The News published details of “Harry Potter and the Order of the Phoenix” after buying a copy from a Brooklyn health food store that had mistakenly put the book out for sale before its Saturday release.

Suit, prepared by lawyers for Rowling and Scholastic Inc., claims the newspaper damaged Rowling’s intellectual property rights and harmed Scholastic’s $3 million worldwide marketing campaign.

Book — the fifth installment in the adventures of the boy wizard — has been under extraordinary security ahead of the release. In a statement, Scholastic said it hoped “this unfortunate situation will not spoil the surprise for millions of children around the country who have been eagerly awaiting the book.”

Scholastic provided a copy of the suit to the Associated Press and said it had been filed late Wednesday in Manhattan federal court. There was no way to verify the claim Wednesday evening.

“We will vigorously defend any action and are confident we did nothing wrong journalistically or legally,” Daily News spokesman Ken Frydman said.

The News story contained what it called a “brief glimpse into the 870 action-packed pages” of “Harry Potter and the Order of the Phoenix.”

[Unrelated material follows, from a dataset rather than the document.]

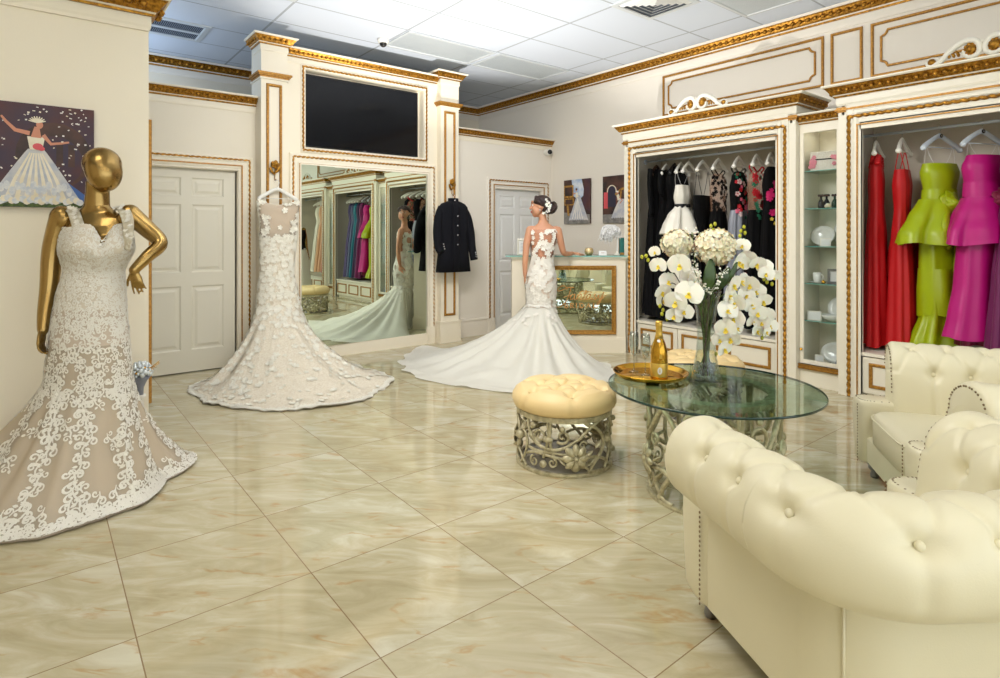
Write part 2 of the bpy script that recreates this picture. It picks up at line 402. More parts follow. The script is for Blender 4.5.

“If you don’t want to know anything about how Harry and his pals spend their fifth year at the Hogwarts School of Witchcraft and Wizardry, stop now, and buy the book when it’s officially released Saturday,” the News said.

An accompanying graphic displayed, with legible text, two of the novel’s pages.

The News said the store owner received a shipment of four books from a wholesaler and decided to put them in the window. The owner told the paper he didn’t know he was supposed to wait until Saturday. The paper withheld the name of the store and its owner.

Retailers signed agreements not to put the book on sale early, with Scholastic threatening to punish violators by withholding timely shipments of future Potter books.

Stores across the U.S. plan late-night parties Friday, and a countdown is scheduled in New York’s Times Square.